> PROBLEM DETAILS: Retype exactly the lines below, beginning with the first and ending with the line where "24), 'satin', t, 40)" appears.

> PROVIDED INFORMATION:
^^^^^^^^
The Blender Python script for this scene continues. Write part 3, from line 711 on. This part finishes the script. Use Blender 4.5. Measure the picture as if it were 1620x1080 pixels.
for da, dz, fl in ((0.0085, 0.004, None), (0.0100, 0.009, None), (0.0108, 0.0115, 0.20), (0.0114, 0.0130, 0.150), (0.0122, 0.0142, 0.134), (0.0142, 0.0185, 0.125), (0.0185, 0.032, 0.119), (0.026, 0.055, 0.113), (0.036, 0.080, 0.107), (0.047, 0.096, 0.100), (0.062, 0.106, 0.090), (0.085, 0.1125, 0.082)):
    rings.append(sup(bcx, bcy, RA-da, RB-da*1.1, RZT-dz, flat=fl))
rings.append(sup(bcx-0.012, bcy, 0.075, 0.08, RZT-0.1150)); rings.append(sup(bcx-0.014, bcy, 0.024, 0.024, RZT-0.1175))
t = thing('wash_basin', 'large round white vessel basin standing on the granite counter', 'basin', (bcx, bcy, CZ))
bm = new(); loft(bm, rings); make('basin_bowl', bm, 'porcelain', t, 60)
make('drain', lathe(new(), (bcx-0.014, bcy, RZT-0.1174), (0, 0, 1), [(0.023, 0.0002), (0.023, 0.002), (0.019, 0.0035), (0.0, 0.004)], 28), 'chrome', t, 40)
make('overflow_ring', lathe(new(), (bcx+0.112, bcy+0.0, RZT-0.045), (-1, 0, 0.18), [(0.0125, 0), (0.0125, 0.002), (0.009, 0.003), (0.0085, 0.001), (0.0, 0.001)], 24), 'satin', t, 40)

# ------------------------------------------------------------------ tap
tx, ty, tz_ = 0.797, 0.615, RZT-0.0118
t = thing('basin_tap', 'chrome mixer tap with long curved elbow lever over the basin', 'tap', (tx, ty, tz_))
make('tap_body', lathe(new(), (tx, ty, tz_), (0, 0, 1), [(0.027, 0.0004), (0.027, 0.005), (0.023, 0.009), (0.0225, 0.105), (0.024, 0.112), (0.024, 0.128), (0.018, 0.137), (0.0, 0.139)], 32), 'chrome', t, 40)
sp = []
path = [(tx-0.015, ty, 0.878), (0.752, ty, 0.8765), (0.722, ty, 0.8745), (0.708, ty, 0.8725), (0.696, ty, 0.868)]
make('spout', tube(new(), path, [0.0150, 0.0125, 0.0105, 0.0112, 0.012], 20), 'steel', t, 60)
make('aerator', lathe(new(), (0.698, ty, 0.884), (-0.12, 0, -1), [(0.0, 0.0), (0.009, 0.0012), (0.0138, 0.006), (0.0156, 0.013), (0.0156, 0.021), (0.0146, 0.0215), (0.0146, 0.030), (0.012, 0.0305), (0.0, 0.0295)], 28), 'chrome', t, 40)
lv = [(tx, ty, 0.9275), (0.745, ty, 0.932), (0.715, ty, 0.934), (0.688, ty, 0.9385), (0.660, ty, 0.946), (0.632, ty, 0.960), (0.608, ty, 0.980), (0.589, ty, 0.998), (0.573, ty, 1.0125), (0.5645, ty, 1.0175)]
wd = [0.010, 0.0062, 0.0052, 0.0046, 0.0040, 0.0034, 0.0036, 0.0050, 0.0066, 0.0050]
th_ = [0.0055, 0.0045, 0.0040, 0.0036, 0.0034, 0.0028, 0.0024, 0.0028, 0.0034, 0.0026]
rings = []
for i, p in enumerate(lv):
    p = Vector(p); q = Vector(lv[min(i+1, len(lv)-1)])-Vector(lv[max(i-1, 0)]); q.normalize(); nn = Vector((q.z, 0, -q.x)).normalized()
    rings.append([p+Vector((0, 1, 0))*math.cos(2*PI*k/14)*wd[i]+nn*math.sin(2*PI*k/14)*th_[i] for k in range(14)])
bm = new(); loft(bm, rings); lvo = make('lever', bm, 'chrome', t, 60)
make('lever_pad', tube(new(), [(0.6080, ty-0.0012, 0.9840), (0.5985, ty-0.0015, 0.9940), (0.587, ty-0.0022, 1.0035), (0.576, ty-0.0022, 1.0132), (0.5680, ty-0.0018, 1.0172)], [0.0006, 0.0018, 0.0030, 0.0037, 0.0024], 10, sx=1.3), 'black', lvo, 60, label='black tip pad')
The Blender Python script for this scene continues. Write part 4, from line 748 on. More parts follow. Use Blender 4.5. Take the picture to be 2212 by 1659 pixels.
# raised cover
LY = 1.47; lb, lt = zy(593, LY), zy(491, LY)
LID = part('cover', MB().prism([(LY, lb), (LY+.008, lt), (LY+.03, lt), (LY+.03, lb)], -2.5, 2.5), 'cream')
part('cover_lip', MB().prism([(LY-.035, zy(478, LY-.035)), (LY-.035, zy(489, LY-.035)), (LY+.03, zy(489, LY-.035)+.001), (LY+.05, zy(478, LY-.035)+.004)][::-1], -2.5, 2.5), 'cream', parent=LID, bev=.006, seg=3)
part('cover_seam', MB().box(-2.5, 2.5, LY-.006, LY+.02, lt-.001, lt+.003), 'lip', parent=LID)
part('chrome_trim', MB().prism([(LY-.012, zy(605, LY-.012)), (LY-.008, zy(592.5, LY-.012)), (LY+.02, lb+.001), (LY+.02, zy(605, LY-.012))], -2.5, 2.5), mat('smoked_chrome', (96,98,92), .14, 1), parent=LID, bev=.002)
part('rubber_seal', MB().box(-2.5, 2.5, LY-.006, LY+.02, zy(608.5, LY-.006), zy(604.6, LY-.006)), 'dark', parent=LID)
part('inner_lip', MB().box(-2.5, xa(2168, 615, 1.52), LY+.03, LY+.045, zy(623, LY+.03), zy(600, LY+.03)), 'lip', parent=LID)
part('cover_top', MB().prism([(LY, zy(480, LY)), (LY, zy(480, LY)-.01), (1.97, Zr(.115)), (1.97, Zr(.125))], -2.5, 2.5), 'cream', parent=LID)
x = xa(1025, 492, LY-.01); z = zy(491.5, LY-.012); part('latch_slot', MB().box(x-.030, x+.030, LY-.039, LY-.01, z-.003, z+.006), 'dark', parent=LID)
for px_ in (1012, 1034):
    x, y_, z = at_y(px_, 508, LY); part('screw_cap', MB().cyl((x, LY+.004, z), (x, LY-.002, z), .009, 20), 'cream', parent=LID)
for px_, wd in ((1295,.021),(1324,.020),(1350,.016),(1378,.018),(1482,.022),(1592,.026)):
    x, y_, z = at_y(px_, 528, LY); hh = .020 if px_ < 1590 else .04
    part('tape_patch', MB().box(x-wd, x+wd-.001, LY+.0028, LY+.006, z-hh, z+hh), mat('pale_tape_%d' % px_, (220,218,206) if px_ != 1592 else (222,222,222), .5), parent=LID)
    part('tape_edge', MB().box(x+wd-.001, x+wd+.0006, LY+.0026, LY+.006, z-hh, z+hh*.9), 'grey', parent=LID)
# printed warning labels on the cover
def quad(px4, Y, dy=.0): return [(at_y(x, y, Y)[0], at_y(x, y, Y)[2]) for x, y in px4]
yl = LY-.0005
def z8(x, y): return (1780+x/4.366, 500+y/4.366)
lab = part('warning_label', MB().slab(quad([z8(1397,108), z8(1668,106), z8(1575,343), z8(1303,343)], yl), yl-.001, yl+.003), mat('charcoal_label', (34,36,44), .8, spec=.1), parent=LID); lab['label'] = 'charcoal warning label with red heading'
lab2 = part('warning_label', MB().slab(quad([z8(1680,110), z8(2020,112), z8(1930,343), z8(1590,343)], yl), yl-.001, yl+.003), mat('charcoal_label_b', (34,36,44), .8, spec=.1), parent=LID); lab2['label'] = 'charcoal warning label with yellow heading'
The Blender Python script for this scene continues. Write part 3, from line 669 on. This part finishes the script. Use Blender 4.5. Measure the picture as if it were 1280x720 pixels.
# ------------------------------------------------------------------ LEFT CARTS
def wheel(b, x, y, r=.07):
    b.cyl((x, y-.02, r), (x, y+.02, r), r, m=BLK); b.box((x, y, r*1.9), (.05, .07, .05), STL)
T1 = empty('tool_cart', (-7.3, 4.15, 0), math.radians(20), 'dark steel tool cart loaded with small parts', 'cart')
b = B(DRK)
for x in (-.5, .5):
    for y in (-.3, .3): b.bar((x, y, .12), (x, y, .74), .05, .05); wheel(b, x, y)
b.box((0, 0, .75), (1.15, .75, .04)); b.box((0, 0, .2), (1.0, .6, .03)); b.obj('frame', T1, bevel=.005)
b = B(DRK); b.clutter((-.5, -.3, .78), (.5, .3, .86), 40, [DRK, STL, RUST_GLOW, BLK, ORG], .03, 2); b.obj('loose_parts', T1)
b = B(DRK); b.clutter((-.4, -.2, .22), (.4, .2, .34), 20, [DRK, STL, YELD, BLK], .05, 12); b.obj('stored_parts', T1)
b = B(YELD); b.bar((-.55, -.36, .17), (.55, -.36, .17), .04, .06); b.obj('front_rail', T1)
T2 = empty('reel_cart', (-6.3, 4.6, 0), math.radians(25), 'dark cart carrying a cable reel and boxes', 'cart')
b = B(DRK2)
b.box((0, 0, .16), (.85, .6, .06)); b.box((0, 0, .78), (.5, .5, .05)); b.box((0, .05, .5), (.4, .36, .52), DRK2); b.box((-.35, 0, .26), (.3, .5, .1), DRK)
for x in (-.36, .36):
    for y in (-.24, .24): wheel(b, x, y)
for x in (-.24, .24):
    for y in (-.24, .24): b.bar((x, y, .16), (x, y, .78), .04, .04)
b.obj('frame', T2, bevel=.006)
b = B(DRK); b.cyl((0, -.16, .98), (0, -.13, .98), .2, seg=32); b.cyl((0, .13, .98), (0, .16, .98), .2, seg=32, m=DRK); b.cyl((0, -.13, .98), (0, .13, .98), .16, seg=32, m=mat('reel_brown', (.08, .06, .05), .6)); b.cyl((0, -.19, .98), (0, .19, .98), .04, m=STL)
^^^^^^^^
> OUTPUT BELOW:
The Blender Python script for this scene continues. Write part 3, from line 711 on. This part finishes the script. Use Blender 4.5. Measure the picture as if it were 1620x1080 pixels.
for da, dz, fl in ((0.0085, 0.004, None), (0.0100, 0.009, None), (0.0108, 0.0115, 0.20), (0.0114, 0.0130, 0.150), (0.0122, 0.0142, 0.134), (0.0142, 0.0185, 0.125), (0.0185, 0.032, 0.119), (0.026, 0.055, 0.113), (0.036, 0.080, 0.107), (0.047, 0.096, 0.100), (0.062, 0.106, 0.090), (0.085, 0.1125, 0.082)):
    rings.append(sup(bcx, bcy, RA-da, RB-da*1.1, RZT-dz, flat=fl))
rings.append(sup(bcx-0.012, bcy, 0.075, 0.08, RZT-0.1150)); rings.append(sup(bcx-0.014, bcy, 0.024, 0.024, RZT-0.1175))
t = thing('wash_basin', 'large round white vessel basin standing on the granite counter', 'basin', (bcx, bcy, CZ))
bm = new(); loft(bm, rings); make('basin_bowl', bm, 'porcelain', t, 60)
make('drain', lathe(new(), (bcx-0.014, bcy, RZT-0.1174), (0, 0, 1), [(0.023, 0.0002), (0.023, 0.002), (0.019, 0.0035), (0.0, 0.004)], 28), 'chrome', t, 40)
make('overflow_ring', lathe(new(), (bcx+0.112, bcy+0.0, RZT-0.045), (-1, 0, 0.18), [(0.0125, 0), (0.0125, 0.002), (0.009, 0.003), (0.0085, 0.001), (0.0, 0.001)], 24), 'satin', t, 40)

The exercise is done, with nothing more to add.